François : Il y a rien qui presse, c’est juste de la musique. C’est comme un moment donné, il faut juste faire ce qu’il y a à faire, pis s’il n’y a pas d’idée qui sort, si on n’y arrive pas aujourd’hui, on va y arriver, ou pas, c’est pas grave. C’est ce lâcher-prise-là, je pense que tout le monde a gagné avec le temps, du fait d’avoir travaillé sur des projets solo ou avec d’autres, pis d’avoir appris avec d’autres aussi, et appris, sur soi-même, le fait de travailler dans un autre contexte que dans un contexte de groupe comme on l’a été pendant des années, tu sais. Je pense que la pause était nécessaire justement pour ça.

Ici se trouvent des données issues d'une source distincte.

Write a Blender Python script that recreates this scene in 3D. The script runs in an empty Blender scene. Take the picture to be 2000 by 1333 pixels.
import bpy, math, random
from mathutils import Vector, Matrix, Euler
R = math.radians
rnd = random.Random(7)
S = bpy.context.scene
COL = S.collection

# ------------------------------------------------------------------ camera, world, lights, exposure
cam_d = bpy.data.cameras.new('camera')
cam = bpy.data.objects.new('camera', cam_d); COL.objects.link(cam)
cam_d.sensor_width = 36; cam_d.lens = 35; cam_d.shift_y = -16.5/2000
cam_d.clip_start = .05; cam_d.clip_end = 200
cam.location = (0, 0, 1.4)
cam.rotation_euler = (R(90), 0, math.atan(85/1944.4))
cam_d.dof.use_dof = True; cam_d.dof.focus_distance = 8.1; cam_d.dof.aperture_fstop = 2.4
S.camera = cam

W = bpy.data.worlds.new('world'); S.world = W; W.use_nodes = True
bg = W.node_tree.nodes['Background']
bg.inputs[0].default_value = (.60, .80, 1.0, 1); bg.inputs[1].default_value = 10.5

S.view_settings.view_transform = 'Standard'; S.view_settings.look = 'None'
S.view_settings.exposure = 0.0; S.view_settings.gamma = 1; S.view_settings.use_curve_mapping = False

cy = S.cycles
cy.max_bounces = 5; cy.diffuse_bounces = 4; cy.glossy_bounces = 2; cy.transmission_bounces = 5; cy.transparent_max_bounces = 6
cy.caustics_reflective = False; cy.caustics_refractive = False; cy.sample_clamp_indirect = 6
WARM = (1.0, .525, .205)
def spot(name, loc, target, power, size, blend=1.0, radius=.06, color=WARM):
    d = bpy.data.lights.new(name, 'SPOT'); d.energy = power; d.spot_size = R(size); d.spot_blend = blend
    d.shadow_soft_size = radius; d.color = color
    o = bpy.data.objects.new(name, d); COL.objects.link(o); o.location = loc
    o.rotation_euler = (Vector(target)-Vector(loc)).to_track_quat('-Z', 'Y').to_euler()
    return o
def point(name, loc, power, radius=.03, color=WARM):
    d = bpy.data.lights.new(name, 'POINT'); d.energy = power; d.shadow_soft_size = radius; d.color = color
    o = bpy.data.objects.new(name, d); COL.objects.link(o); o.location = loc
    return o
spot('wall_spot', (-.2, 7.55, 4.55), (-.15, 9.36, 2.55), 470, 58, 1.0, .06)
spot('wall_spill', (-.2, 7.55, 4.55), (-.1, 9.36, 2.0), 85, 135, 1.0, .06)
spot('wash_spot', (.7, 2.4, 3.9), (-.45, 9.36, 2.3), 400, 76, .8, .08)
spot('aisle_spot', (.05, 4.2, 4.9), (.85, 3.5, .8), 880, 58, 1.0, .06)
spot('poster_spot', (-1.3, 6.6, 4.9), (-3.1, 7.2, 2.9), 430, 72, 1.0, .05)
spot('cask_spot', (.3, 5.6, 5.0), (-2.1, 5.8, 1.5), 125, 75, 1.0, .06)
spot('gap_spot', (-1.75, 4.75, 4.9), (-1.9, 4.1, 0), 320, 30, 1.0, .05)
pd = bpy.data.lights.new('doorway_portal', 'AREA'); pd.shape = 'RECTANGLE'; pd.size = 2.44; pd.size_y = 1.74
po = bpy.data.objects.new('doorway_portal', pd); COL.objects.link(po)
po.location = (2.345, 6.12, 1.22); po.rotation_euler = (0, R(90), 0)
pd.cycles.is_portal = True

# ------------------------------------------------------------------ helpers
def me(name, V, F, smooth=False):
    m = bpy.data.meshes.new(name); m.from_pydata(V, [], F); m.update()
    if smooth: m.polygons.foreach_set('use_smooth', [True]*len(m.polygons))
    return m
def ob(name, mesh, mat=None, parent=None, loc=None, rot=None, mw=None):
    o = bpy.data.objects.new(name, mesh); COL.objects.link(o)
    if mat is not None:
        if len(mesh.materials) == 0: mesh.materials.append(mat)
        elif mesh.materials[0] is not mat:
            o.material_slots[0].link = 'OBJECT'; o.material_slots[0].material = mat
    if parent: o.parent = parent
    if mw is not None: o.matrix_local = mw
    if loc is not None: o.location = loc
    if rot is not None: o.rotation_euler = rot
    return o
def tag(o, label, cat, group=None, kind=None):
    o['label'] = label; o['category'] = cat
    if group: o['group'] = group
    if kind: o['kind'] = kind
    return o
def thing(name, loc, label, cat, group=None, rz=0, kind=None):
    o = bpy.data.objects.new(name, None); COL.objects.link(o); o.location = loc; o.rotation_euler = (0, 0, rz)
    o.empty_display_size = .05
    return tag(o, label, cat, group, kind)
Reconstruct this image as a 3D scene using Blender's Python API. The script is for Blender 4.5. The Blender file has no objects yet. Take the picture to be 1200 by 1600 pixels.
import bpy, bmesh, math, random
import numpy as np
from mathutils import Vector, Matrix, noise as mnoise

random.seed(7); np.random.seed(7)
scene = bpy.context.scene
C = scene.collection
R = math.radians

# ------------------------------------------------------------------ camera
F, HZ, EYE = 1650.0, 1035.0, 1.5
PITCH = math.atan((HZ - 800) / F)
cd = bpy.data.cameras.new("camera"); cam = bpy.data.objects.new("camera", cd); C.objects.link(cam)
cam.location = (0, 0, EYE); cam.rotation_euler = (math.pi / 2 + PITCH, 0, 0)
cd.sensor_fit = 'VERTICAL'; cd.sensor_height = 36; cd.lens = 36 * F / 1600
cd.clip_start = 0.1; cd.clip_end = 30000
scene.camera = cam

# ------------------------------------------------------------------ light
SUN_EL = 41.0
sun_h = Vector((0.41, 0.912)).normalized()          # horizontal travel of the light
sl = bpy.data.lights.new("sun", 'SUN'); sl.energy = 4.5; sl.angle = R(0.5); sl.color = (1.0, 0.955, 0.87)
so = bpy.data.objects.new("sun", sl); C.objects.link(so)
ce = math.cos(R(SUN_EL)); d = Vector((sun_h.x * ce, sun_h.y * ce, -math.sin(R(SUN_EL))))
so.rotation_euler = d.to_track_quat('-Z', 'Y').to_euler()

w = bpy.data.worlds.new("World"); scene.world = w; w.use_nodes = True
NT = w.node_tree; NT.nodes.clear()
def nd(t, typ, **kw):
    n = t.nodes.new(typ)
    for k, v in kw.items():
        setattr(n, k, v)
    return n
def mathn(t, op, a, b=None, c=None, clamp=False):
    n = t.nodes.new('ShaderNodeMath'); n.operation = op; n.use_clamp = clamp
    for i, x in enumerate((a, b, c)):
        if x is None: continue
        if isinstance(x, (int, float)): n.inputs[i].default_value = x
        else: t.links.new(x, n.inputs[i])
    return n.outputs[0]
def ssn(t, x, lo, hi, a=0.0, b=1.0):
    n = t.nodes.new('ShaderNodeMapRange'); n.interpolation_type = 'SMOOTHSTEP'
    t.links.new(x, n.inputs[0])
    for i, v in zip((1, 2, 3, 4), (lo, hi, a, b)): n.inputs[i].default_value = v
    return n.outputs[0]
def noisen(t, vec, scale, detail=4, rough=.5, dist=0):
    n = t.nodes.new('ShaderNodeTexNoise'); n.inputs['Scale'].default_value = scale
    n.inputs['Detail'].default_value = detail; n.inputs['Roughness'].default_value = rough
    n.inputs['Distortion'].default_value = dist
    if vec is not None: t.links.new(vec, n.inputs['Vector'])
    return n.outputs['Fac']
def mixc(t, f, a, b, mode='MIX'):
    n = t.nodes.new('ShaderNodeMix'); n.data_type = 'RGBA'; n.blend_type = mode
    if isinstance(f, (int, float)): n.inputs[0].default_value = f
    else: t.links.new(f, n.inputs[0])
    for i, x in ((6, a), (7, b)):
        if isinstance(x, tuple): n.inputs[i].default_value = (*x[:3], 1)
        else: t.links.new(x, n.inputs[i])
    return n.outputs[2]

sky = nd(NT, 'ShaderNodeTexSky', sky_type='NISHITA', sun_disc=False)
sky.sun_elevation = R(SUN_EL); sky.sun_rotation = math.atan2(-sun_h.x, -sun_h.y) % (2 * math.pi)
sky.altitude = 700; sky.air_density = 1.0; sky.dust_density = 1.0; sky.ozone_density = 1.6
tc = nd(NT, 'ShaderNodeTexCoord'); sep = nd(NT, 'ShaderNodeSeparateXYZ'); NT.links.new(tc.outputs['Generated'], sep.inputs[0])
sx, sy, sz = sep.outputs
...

Stéphane : Faut pas oublier qu’aussi dans le processus, on a mis carte sur table, pis on avait décidé de ne rien composer d’avance, de composer en studio, donc on apprenait quand même le laissez aller, pis une confiance collective, pour se dire « OK, on y va, on se confronte, on essaye des choses » et c’était beaucoup d’expérimentation, au final, quand même. On arrivait le matin, on avait rien, pis le soir, on avait une toune… C’était pas simple à faire, mais avec ces gars-là, c’était possible. Le défi, c’était de pas casser l’élan. On va à quelque part, pis ça se peut qu’à un moment donné, on frappe un mur, et chaque fois que ça arrivait, les cinq, on était tous d’accord pour dire « ah, ça me dit pas trop ». Mais si tu pars, tu casses pas l’élan, pis tu essaies d’aller le plus loin que tu peux, même si t’es pas convaincu, ou que les autres sont pas convaincus, tu continues à chercher.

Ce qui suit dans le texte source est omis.